Three Nigerian women, Seun Odigun, Akuoma Omeoga, Ngozi Onwumere, make up the bobsled team. They are the first Africans to ever qualify for the bobsled competition. In a lesser known singles event, Simidele Adeagbo is Africa’s first female skeleton athlete, as well as the first Black female athlete in skeleton.
They are all former track and field stars with dual Nigerian-American citizenship, some with summer Olympic experience, who planted the seeds for their journey on their own. Odigun started a GoFundMe page to raise money for the coaching and travel of a bobsled team and handcrafted her training sled. Her teammates took hiatus from their careers to join her.
The women represent not just a huge leap forward for female athletics but send a strong message of diasporic power. They wear their Nigerian identity on their sleeves by speaking indigenous languages with their parents, blasting Nigerian dance music, and one has even died her hair green to match the shade of the Nigerian flag. They are global forces in every sense—by participating in European sports of affluence, by being dual passport holders, by choosing to represent a developing country, and by doing so at an Olympics held in one of the most ethnically homogenous countries in the world.
There are 12 athletes from 8 African countries participating in the Pyeongchang Games this year. Ecuador, Eritrea, Malaysia, and Singapore are also sending athletes to the Winter Olympics for the first time.
It is unfortunate these Nigerian women are not getting the best games possible.
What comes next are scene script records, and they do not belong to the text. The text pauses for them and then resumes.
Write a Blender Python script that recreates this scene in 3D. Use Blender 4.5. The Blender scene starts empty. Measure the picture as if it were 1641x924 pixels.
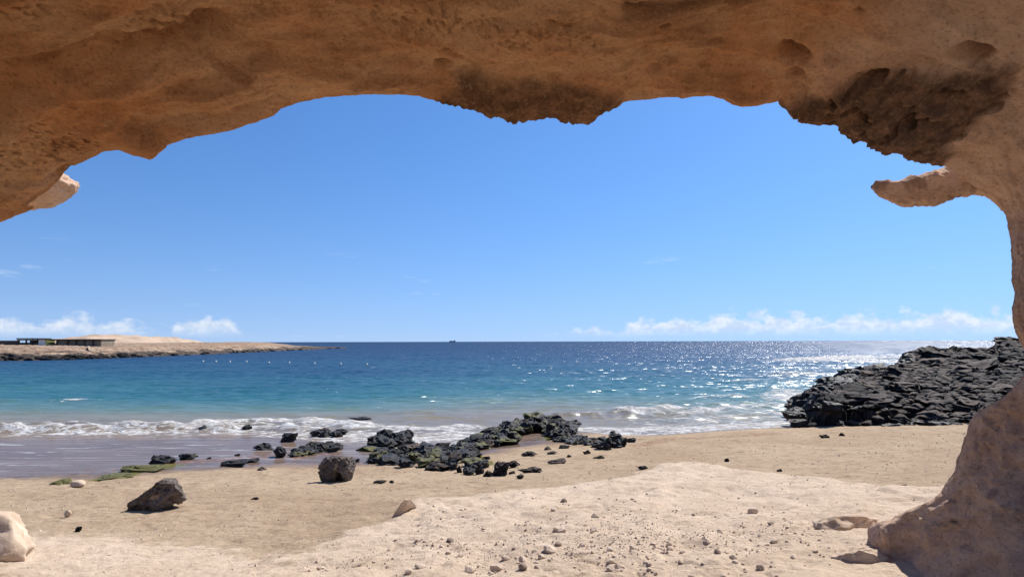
import bpy, math, random
import numpy as np
from mathutils import Matrix, Vector

random.seed(7)
RNG = np.random.default_rng(11)
SC = bpy.context.scene
COL = SC.collection

# ------------------------------------------------------------------ camera
CZ = 3.3                      # camera height above the sea, metres
LENS = 24.0
PITCH = math.radians(4.44)
ROLL = math.radians(-0.14)
PW, PH = 1641.0, 924.0
F = PW * LENS / 36.0          # focal length in photograph pixels
cam = bpy.data.cameras.new('camera')
cam.lens = LENS; cam.sensor_width = 36.0
cam.clip_start = 0.05; cam.clip_end = 120000.0
camo = bpy.data.objects.new('camera', cam); COL.objects.link(camo)
MROT = Matrix.Rotation(math.pi / 2 + PITCH, 3, 'X') @ Matrix.Rotation(ROLL, 3, 'Z')
camo.matrix_world = Matrix.Translation((0, 0, CZ)) @ MROT.to_4x4()
SC.camera = camo
R3 = np.array(MROT)

# ------------------------------------------------------------------ light
SUN_AZ = math.radians(43.0)   # to the right of the view direction (+Y)
SUN_EL = math.radians(48.0)
EXPOSURE = 0.50
SKY_STRENGTH = 0.085
SUN_STRENGTH = 5.0
SC.view_settings.view_transform = 'Standard'
SC.view_settings.look = 'None'
SC.view_settings.gamma = 1.0
SC.view_settings.exposure = EXPOSURE
SC.view_settings.use_curve_mapping = False
SC.render.engine = 'CYCLES'
SC.cycles.samples = 128
SC.cycles.use_denoising = True
SC.cycles.max_bounces = 8
SC.cycles.diffuse_bounces = 5
SC.cycles.sample_clamp_indirect = 6.0


class NT:
    """Small node-tree helper."""
    def __init__(self, tree):
        self.t = tree
        tree.nodes.clear()

    def n(self, kind, inp=None, **props):
        nd = self.t.nodes.new(kind)
        for k, v in props.items():
            setattr(nd, k, v)
        for k, v in (inp or {}).items():
            s = nd.inputs[k]
            if isinstance(v, bpy.types.NodeSocket):
                self.t.links.new(v, s)
            else:
                s.default_value = v
        return nd

    def math(self, op, a, b=0.0, c=0.0, clamp=False):
        nd = self.n('ShaderNodeMath', {0: a, 1: b, 2: c}, operation=op)
        nd.use_clamp = clamp
        return nd.outputs[0]

    def smooth(self, x, lo, hi, a=0.0, b=1.0):
        nd = self.n('ShaderNodeMapRange', {'Value': x, 'From Min': lo, 'From Max': hi, 'To Min': a, 'To Max': b})
        nd.interpolation_type = 'SMOOTHSTEP'
        return nd.outputs[0]

    def mix(self, f, a, b, kind='MIX'):
        nd = self.t.nodes.new('ShaderNodeMix')
        nd.data_type = 'RGBA'; nd.blend_type = kind
        for s, v in ((nd.inputs[0], f), (nd.inputs[6], a), (nd.inputs[7], b)):
            if isinstance(v, bpy.types.NodeSocket):
                self.t.links.new(v, s)
            else:
                s.default_value = (*v, 1.0) if isinstance(v, tuple) and len(v) == 3 else v
        return nd.outputs[2]

    def noise(self, vec, scale, detail=4.0, rough=0.55, dist=0.0, dims='3D'):
        nd = self.n('ShaderNodeTexNoise', {'Scale': scale, 'Detail': detail, 'Roughness': rough, 'Distortion': dist})
        nd.noise_dimensions = dims
        if vec is not None:
            self.t.links.new(vec, nd.inputs['Vector'])
        return nd.outputs[0]

    def mapping(self, vec, scale=(1, 1, 1), loc=(0, 0, 0), rot=(0, 0, 0)):
        nd = self.n('ShaderNodeMapping', {'Vector': vec, 'Scale': scale, 'Location': loc, 'Rotation': rot})
        return nd.outputs[0]

    def ramp(self, x, stops, interp='LINEAR'):
        nd = self.n('ShaderNodeValToRGB', {'Fac': x})
        cr = nd.color_ramp; cr.interpolation = interp
        while len(cr.elements) < len(stops):
            cr.elements.new(0.5)
        for e, (p, c) in zip(cr.elements, stops):
            e.position = p
            e.color = (*c, 1.0) if not isinstance(c, (int, float)) else (c, c, c, 1.0)
        return nd.outputs[0]

    def attr(self, name):
        return self.n('ShaderNodeAttribute', attribute_name=name).outputs['Fac']

    def bump(self, height, strength, dist, normal=None):
        i = {'Height': height, 'Strength': strength, 'Distance': dist}
        if normal is not None:
            i['Normal'] = normal
        return self.n('ShaderNodeBump', i).outputs[0]


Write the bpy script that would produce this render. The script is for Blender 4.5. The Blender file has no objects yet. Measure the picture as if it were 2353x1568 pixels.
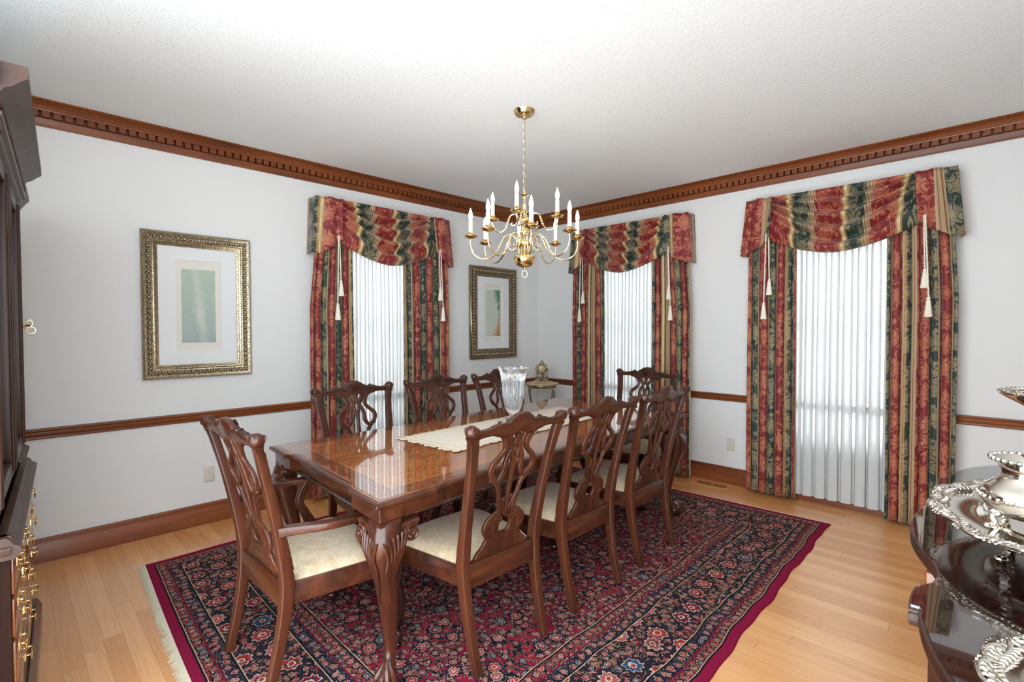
import bpy, bmesh, math, random
from math import sin, cos, pi, sqrt, radians, floor
from mathutils import Vector, Matrix, noise as mnoise

scene = bpy.context.scene
COL = scene.collection
R = random.Random(7)

# ------------------------------------------------------------ camera
cam_data = bpy.data.cameras.new('camera')
cam_data.sensor_width = 36.0
cam_data.lens = 17.735
cam_data.clip_start = 0.02
cam = bpy.data.objects.new('camera', cam_data)
COL.objects.link(cam)
CAM = Vector((4.136, -4.598, 1.407))
_yaw, _pit, _rol = radians(44.996), radians(-1.4253), radians(-0.107)
_f = Vector((-sin(_yaw)*cos(_pit), cos(_yaw)*cos(_pit), sin(_pit)))
_r = Vector((cos(_yaw), sin(_yaw), 0)); _u = _r.cross(_f)
_rr = _r*cos(_rol) + _u*sin(_rol); _uu = -_r*sin(_rol) + _u*cos(_rol)
cam.matrix_world = Matrix(((_rr.x, _uu.x, -_f.x, CAM.x), (_rr.y, _uu.y, -_f.y, CAM.y), (_rr.z, _uu.z, -_f.z, CAM.z), (0, 0, 0, 1)))
scene.camera = cam

# ------------------------------------------------------------ view + world + lights
scene.view_settings.view_transform = 'Standard'
scene.view_settings.look = 'None'
scene.view_settings.gamma = 1.0
scene.view_settings.use_curve_mapping = False
scene.view_settings.exposure = 2.32
scene.cycles.use_denoising = True
scene.cycles.max_bounces = 10
scene.cycles.diffuse_bounces = 5
scene.cycles.glossy_bounces = 5
scene.cycles.transmission_bounces = 8
scene.cycles.transparent_max_bounces = 12
scene.cycles.sample_clamp_indirect = 6.0
scene.cycles.caustics_refractive = False
scene.cycles.caustics_reflective = False

world = bpy.data.worlds.new('daylight'); scene.world = world
world.use_nodes = True
wn = world.node_tree; bg = wn.nodes['Background']
bg.inputs[0].default_value = (0.80, 0.925, 1.0, 1); bg.inputs[1].default_value = 1.75

def area(name, loc, direction, sx, sy, energy, color=(1, 1, 1)):
    l = bpy.data.lights.new(name, 'AREA'); l.shape = 'RECTANGLE'; l.size = sx; l.size_y = sy
    l.energy = energy; l.color = color
    o = bpy.data.objects.new(name, l); COL.objects.link(o); o.location = loc
    o.rotation_euler = Vector(direction).to_track_quat('-Z', 'Z').to_euler()
    return o
# daylight standing outside each of the three windows
area('daylight_window', (-0.7, -2.19, 1.45), (1, 0, -0.1), 1.3, 2.3, 4, (0.95, 0.99, 1.0))
area('daylight_window', (1.28, 0.7, 1.45), (0, -1, -0.1), 1.3, 2.3, 4, (0.97, 0.99, 1.0))
area('daylight_window', (3.17, 0.7, 1.45), (0, -1, -0.1), 1.3, 2.3, 4, (0.97, 0.99, 1.0))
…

The Olympics have had a disappointing turn out this year, and not just from low ticket sales due to concerns about North Korea. Based on my experience attending, the official website did not accept credit cards, public transportation to the event was extremely limited, and infrastructure was shockingly underdeveloped (the sliding center ran out of hot food and drinks, and there was no standing room in the tiny spectator shelters with heat). Seats for the luge were nearly empty.
These women have overcome so many obstacles and represent so much to Africa, though, that certainly some low tickets sales will soon be forgotten as they blaze the ice, and social expectations.